Below is some material; set it all down exactly, apart from the pictures.
━━━ Data shown ━━━
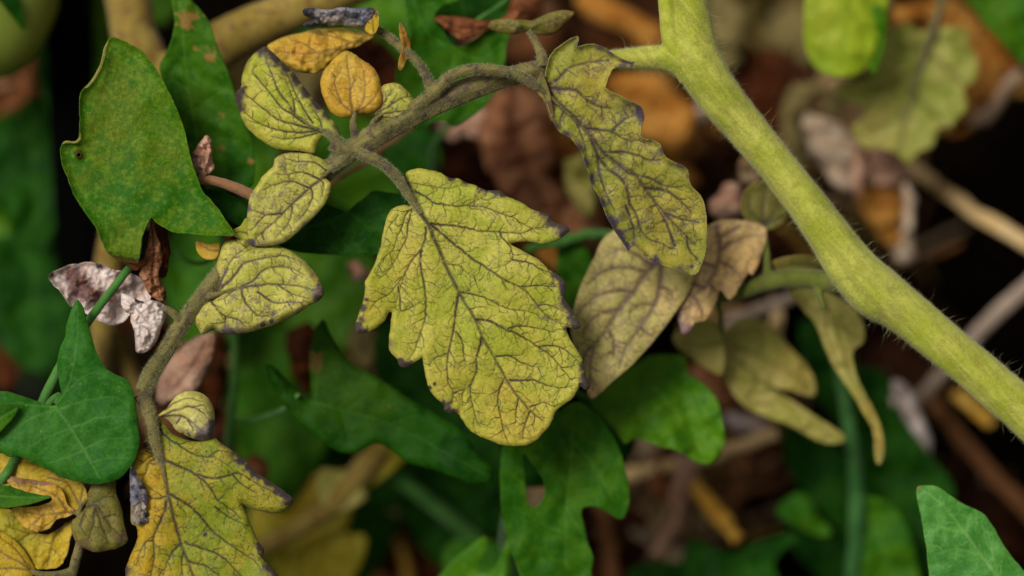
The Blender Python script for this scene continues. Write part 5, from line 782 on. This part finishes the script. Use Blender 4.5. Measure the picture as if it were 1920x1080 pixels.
dead('brown looped dry leaf round a black gap left of the white leaf', [(1475,175),(1510,150),(1550,160),(1580,190),(1590,225),(1560,215),(1530,208),(1500,212),(1495,260),(1480,300),(1468,260)], 'dead_khaki', 760, seed=228, holes=[[(1522,180),(1538,180),(1544,193),(1536,206),(1522,206),(1514,194)]], crumple=2, warm=[])
dead('tan leaf scrap between the mauve leaf and the round leaflet', [(1330,400),(1345,360),(1375,345),(1395,360),(1392,400),(1370,412),(1345,412)], 'dead_pink', 420, seed=229, crumple=3)
dead('small tan scrap touching the left edge of the main stem', [(1385,310),(1410,298),(1425,320),(1415,345),(1392,345)], 'dead_tan', 480, seed=230)
dead('rust brown litter leaf behind the lower pale leaflet', [(1290,690),(1330,690),(1355,720),(1360,760),(1340,780),(1315,740)], 'dead_rust', 640, seed=231)
dead('twisted pink-brown leaf hanging in the bottom middle gap', [(1265,850),(1300,860),(1310,890),(1288,930),(1290,960),(1270,1010),(1240,1050),(1215,1035),(1245,1000),(1262,960),(1250,920),(1270,890)], 'dead_pink', 700, [([(1290,860),(1275,930),(1240,1030)], 4, .6)], seed=232, tilt=(.5, 0), crumple=10, warm=[(1260,960,60,.5)])
dead('brown leaf lying at the bottom behind the twisted pink one', [(1130,960),(1200,950),(1260,990),(1240,1060),(1180,1080),(1130,1040)], 'dead_umber', 1050, seed=233)
dead('upright tan-brown leaf strip in the gap between green leaves', [(1225,850),(1255,860),(1262,900),(1245,940),(1225,925),(1222,890)], 'dead_brown', 760, seed=234)
dead('orange scrap seen through the hole of the forked green leaf', [(975,890),(1035,895),(1045,940),(1010,965),(975,950)], 'dead_tan', 600, seed=235, crumple=2)
dead('burnt orange leaf in shade below the long dark green leaf', [(850,935),(900,925),(950,935),(970,975),(940,1000),(890,980)], 'dead_rust', 960, seed=236)
dead('dull rust leaf at the bottom beside two straws', [(720,1000),(770,975),(820,990),(830,1060),(790,1110),(730,1090)], 'dead_umber', 1100, seed=237, warm=[])
dead('pinkish scrap under the right end of the long pale leaflet', [(1370,770),(1430,790),(1450,810),(1400,815),(1365,800)], 'dead_white', 760, seed=238)
dead('peach folded leaf edge along the right side of the cream papery leaf', [(1585,240),(1612,262),(1628,300),(1622,350),(1606,372),(1594,330),(1600,290)], 'dead_pink', 650, [([(1595,250),(1612,300),(1606,360)], 4, .5)], seed=250, tilt=(.5, 0))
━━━
**Expected answer**
The Blender Python script for this scene continues. Write part 5, from line 782 on. This part finishes the script. Use Blender 4.5. Measure the picture as if it were 1920x1080 pixels.
dead('brown looped dry leaf round a black gap left of the white leaf', [(1475,175),(1510,150),(1550,160),(1580,190),(1590,225),(1560,215),(1530,208),(1500,212),(1495,260),(1480,300),(1468,260)], 'dead_khaki', 760, seed=228, holes=[[(1522,180),(1538,180),(1544,193),(1536,206),(1522,206),(1514,194)]], crumple=2, warm=[])
dead('tan leaf scrap between the mauve leaf and the round leaflet', [(1330,400),(1345,360),(1375,345),(1395,360),(1392,400),(1370,412),(1345,412)], 'dead_pink', 420, seed=229, crumple=3)
dead('small tan scrap touching the left edge of the main stem', [(1385,310),(1410,298),(1425,320),(1415,345),(1392,345)], 'dead_tan', 480, seed=230)
dead('rust brown litter leaf behind the lower pale leaflet', [(1290,690),(1330,690),(1355,720),(1360,760),(1340,780),(1315,740)], 'dead_rust', 640, seed=231)
dead('twisted pink-brown leaf hanging in the bottom middle gap', [(1265,850),(1300,860),(1310,890),(1288,930),(1290,960),(1270,1010),(1240,1050),(1215,1035),(1245,1000),(1262,960),(1250,920),(1270,890)], 'dead_pink', 700, [([(1290,860),(1275,930),(1240,1030)], 4, .6)], seed=232, tilt=(.5, 0), crumple=10, warm=[(1260,960,60,.5)])
dead('brown leaf lying at the bottom behind the twisted pink one', [(1130,960),(1200,950),(1260,990),(1240,1060),(1180,1080),(1130,1040)], 'dead_umber', 1050, seed=233)
dead('upright tan-brown leaf strip in the gap between green leaves', [(1225,850),(1255,860),(1262,900),(1245,940),(1225,925),(1222,890)], 'dead_brown', 760, seed=234)
dead('orange scrap seen through the hole of the forked green leaf', [(975,890),(1035,895),(1045,940),(1010,965),(975,950)], 'dead_tan', 600, seed=235, crumple=2)
dead('burnt orange leaf in shade below the long dark green leaf', [(850,935),(900,925),(950,935),(970,975),(940,1000),(890,980)], 'dead_rust', 960, seed=236)
dead('dull rust leaf at the bottom beside two straws', [(720,1000),(770,975),(820,990),(830,1060),(790,1110),(730,1090)], 'dead_umber', 1100, seed=237, warm=[])
dead('pinkish scrap under the right end of the long pale leaflet', [(1370,770),(1430,790),(1450,810),(1400,815),(1365,800)], 'dead_white', 760, seed=238)
dead('peach folded leaf edge along the right side of the cream papery leaf', [(1585,240),(1612,262),(1628,300),(1622,350),(1606,372),(1594,330),(1600,290)], 'dead_pink', 650, [([(1595,250),(1612,300),(1606,360)], 4, .5)], seed=250, tilt=(.5, 0))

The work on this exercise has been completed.